If you loved the bashing of teachers and their unions in the documentary "Waiting for Superman," you will be ecstatic over the new feature film "Won't Back Down."

While "Waiting for Superman" caused a stir, it didn't do well at the box office and its expected Oscar nomination never happened. "Won't Back Down" is a star-studded (Maggie Gyllenhaal, Viola Davis, Holly Hunter, Ving Rhames, Rosie Perez) big budget feature designed to tug on the emotions. It is being produced by Walden Media, the same folks who brought you "Waiting for Superman."

The story is about a fictional law in Pennsylvania which allows parents and teachers to take over a school which is performing poorly. While these "parent trigger" laws exist in some states, they do not involve teacher participation. To get a feel for how teachers are viewed, have alook at the movie's trailer.



Frank Bruni wrote a column titled "Teachers on the Defensive" in this morning's NY TImes in which he points out that "... the main financing for the movie came from a school-privatization advocate who is no fan of teachers’ unions." [Emphasis mine.]

"And it actually takes pains to portray many teachers as impassioned do-gooders who are as exasperated as parents are by the education system’s failures — and by uncaring colleagues in their midst. But I understand [AFT president] Weingarten’s upset. The union that represents one of those do-gooders (Viola Davis) has lost its way, resisting change, resorting to smear tactics and alienating the idealists in its ranks. What’s more, some of the people who are assertively promoting “Won’t Back Down” are those who cast teachers’ unions as a titanic impediment to the improvement of public education. So “Won’t Back Down” is emerging as the latest front in the continuing war between those unions and their legions of critics, and it has become yet another example of how negatively those unions are viewed." [Emphasis mine.]
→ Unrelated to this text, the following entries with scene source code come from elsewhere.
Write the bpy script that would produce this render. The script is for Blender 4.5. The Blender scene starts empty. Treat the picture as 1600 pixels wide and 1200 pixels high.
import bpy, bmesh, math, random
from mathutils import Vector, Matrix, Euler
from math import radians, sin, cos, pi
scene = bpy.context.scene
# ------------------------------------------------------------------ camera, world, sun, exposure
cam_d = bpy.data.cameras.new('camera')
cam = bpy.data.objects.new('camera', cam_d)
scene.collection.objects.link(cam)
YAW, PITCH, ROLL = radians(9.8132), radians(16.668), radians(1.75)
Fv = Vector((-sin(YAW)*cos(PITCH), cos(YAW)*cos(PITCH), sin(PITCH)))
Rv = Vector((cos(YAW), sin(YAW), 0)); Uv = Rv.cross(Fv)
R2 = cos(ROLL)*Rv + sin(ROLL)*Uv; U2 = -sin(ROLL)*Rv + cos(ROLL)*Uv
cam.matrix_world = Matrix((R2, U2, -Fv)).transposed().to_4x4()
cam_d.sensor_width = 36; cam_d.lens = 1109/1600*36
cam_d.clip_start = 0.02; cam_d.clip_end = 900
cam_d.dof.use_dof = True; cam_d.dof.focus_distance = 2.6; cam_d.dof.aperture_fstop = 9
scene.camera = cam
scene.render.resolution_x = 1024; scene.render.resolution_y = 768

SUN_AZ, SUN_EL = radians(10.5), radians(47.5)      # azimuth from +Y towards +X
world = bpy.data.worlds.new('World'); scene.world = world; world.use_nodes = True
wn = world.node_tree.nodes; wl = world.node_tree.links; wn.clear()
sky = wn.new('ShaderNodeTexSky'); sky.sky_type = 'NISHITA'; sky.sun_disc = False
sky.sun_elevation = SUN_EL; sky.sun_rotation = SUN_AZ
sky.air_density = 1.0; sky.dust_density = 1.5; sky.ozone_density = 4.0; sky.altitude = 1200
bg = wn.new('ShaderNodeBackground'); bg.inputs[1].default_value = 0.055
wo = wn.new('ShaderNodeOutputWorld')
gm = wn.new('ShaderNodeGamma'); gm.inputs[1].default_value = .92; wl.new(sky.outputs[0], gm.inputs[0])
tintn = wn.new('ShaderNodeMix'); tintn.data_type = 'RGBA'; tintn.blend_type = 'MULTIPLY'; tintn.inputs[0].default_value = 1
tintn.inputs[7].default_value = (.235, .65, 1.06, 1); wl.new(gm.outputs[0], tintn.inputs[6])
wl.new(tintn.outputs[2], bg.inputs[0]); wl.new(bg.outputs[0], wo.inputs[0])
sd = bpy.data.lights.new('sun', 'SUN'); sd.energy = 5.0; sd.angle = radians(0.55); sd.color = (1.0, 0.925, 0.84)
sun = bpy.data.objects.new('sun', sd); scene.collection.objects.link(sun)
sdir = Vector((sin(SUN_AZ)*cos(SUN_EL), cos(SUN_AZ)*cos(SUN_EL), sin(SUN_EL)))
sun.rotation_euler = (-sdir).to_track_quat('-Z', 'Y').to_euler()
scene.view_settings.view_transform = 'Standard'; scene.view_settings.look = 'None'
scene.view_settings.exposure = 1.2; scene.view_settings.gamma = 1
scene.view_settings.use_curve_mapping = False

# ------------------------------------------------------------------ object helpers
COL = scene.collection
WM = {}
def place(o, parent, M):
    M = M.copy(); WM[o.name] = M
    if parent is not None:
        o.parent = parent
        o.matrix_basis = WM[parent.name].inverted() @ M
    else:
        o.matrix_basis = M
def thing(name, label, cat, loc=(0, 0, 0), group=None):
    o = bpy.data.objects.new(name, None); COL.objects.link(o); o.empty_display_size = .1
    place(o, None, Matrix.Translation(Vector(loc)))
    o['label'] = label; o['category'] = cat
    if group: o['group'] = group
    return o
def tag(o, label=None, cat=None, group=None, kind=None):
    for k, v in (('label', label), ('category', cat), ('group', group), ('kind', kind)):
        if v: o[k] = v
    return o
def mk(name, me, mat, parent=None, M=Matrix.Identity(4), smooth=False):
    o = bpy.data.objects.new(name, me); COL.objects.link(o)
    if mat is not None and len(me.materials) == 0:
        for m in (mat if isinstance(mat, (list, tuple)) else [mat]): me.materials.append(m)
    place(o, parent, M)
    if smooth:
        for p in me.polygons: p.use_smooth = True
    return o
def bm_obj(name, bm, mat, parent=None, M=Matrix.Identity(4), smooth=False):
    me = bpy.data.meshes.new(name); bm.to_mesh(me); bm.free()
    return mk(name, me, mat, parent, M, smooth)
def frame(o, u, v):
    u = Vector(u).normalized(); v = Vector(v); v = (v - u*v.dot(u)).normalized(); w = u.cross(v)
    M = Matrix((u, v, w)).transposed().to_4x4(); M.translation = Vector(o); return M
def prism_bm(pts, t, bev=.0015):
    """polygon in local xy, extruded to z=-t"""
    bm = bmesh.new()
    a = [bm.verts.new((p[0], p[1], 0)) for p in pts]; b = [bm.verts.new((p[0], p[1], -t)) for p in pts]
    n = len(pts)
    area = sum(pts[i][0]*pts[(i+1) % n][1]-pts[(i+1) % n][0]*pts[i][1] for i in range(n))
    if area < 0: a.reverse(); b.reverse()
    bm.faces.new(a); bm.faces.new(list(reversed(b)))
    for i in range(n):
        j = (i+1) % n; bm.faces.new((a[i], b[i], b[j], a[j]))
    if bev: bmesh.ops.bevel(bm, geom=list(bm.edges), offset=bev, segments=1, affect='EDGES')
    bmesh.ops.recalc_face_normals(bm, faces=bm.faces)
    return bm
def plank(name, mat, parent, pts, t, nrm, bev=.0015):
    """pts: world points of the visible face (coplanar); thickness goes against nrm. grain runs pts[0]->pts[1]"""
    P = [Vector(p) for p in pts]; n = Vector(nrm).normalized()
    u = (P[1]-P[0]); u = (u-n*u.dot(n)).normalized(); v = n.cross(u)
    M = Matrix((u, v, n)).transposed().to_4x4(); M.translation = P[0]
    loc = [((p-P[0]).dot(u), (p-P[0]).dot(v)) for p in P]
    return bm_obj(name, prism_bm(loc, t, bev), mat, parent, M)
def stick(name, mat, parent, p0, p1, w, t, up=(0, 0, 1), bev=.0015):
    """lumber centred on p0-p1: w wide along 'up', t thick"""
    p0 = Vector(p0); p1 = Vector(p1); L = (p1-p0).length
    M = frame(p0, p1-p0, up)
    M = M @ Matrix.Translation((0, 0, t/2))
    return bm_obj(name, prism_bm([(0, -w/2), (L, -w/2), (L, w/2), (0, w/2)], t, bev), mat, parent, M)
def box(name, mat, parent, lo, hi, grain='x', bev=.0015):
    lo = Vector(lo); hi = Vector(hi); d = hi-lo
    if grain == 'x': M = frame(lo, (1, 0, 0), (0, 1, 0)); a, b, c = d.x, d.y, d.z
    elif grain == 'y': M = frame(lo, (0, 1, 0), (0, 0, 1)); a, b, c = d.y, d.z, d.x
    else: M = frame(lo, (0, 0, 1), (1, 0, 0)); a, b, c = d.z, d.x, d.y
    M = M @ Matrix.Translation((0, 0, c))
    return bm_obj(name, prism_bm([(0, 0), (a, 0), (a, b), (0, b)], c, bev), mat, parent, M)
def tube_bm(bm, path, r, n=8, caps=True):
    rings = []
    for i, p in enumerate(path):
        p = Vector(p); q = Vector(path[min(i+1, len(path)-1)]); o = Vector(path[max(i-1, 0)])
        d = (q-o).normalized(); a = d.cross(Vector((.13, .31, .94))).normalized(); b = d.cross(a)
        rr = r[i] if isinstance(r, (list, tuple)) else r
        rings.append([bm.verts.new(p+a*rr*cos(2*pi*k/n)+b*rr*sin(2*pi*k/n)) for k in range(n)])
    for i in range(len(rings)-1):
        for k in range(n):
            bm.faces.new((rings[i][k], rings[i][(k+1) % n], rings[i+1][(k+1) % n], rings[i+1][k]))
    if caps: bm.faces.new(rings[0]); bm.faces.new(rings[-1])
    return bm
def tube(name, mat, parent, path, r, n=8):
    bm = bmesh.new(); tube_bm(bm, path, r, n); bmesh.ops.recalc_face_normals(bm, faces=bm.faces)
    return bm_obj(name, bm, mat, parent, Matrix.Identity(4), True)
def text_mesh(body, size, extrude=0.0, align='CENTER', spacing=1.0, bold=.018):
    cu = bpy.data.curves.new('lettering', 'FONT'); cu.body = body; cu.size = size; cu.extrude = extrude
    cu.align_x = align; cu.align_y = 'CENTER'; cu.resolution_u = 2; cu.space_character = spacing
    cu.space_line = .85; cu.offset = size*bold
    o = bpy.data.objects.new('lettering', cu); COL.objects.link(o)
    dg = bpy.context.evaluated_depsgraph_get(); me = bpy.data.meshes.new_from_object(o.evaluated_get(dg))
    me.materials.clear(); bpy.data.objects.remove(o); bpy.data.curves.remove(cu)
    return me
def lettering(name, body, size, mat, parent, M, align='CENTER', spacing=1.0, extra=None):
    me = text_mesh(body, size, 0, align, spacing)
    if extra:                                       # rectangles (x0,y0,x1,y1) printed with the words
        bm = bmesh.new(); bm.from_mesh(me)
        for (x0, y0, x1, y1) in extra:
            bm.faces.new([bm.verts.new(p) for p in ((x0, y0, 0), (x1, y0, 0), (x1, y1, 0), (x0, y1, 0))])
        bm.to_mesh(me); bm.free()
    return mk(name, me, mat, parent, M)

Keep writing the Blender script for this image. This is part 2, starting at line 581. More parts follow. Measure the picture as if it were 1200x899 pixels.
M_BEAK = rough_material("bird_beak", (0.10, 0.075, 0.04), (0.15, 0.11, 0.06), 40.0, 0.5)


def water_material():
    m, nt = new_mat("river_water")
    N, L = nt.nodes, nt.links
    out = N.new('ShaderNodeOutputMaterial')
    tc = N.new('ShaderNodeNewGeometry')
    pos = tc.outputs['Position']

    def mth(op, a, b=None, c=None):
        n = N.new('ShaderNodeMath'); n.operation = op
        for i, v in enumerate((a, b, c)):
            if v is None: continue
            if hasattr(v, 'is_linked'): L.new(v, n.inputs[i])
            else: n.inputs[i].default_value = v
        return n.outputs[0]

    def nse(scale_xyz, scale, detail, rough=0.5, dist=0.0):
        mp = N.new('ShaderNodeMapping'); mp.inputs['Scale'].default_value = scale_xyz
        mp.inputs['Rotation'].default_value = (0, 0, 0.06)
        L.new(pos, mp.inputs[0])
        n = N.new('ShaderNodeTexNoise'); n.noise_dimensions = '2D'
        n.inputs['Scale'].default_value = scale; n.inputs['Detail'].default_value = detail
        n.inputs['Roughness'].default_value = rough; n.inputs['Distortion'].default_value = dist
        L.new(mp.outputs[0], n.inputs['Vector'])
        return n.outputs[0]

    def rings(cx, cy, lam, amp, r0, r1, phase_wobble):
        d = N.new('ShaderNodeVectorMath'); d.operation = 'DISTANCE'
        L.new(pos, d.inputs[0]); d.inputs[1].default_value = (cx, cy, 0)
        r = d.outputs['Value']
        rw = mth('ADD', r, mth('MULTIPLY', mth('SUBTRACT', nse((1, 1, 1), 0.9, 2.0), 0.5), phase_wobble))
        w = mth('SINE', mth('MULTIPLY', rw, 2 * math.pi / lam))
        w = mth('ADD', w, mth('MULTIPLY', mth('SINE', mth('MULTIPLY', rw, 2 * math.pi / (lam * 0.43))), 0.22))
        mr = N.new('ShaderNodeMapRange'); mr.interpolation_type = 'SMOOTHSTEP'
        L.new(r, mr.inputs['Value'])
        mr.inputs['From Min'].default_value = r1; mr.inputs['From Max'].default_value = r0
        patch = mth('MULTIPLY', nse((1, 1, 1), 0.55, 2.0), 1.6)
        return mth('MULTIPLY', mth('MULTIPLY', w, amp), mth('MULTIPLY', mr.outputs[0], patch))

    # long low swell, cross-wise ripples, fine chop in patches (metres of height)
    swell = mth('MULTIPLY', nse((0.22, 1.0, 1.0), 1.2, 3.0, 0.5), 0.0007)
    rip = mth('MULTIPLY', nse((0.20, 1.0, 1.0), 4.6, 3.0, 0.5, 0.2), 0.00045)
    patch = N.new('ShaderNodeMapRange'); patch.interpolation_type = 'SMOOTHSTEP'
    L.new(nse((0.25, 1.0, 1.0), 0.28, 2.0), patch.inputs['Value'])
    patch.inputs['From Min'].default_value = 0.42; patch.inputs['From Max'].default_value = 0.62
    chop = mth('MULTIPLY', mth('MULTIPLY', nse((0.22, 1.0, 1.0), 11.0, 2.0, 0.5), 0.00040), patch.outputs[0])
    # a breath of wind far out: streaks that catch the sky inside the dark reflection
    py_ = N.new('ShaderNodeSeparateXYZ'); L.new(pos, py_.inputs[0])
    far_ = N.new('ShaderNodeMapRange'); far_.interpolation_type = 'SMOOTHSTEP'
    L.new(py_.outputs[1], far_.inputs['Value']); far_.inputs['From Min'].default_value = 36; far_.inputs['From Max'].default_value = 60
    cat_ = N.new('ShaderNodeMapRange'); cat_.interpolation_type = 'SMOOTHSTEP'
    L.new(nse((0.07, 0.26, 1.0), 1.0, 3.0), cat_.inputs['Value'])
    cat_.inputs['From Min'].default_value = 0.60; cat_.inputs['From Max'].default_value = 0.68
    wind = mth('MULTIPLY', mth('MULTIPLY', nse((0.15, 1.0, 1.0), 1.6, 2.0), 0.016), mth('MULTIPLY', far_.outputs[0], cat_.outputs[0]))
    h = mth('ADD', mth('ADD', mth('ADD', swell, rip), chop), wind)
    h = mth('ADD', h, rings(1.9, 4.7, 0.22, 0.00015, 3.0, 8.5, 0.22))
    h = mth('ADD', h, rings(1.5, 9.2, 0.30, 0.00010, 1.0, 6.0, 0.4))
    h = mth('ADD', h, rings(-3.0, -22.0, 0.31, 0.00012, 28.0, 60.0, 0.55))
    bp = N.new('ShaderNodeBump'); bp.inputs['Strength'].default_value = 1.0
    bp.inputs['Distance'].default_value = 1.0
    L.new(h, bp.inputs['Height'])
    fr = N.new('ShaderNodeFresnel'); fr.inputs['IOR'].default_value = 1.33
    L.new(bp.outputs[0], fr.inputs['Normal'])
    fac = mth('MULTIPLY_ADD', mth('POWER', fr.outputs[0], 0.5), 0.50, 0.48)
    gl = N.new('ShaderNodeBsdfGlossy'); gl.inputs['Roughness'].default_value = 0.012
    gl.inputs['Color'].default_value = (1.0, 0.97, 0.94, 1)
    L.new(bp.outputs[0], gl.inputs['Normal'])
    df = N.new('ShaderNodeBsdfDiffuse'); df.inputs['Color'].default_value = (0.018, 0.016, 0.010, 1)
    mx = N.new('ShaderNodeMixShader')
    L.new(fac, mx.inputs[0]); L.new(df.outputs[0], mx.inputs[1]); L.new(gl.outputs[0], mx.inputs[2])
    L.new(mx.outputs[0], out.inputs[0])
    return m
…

"“When did Norma Rae get to be the bad guy?” asks a union leader (Holly Hunter) in the movie. I don’t know, but that’s indeed the state of play when it comes to teachers’ unions, and it’s a dangerous one."

Bruni goes on to say "Perhaps most striking are the rifts that have opened between teachers’ unions and Democrats, who had long been their allies. In Chicago, Philadelphia, Los Angeles and other cities, Democratic mayors have feuded bitterly with teachers’ unions and at times come to see them as enemies. And at a meeting of the United States Conference of Mayors in June, Democratic mayors joined Republican ones in a unanimous endorsement of so-called parent trigger legislation, about which unions have serious reservations. These laws, recently passed in only a few states but being considered in more, abet parent takeovers of underperforming schools, which may then be replaced with charter schools run by private entities." [Emphasis mine.]

"The unions have also run afoul of the grim economic times. “In the private sector, nobody’s got any security about anything,” said Charles Taylor Kerchner, a professor of education at Claremont Graduate University. So the unions’ fights over pay raises and pensions, he said, made previously routine negotiations “look like pigs at the trough.” [Emphasis mine.]

"Kerchner was being sympathetic and said that teachers were hardly overpaid. But they have unwittingly assisted efforts by Republicans in particular to turn them into caricatures of entitlement in an era when there are many Americans poised to see them that way." [Emphasis mine.]

As of this writing, Bruni's column has received nearly 100 comments from readers. I would categoize many of them as "I wish I had written that." I will pass along some of the better comments in a future post. Until then, watch your back because there are millions of dollars of publicity behind this movie.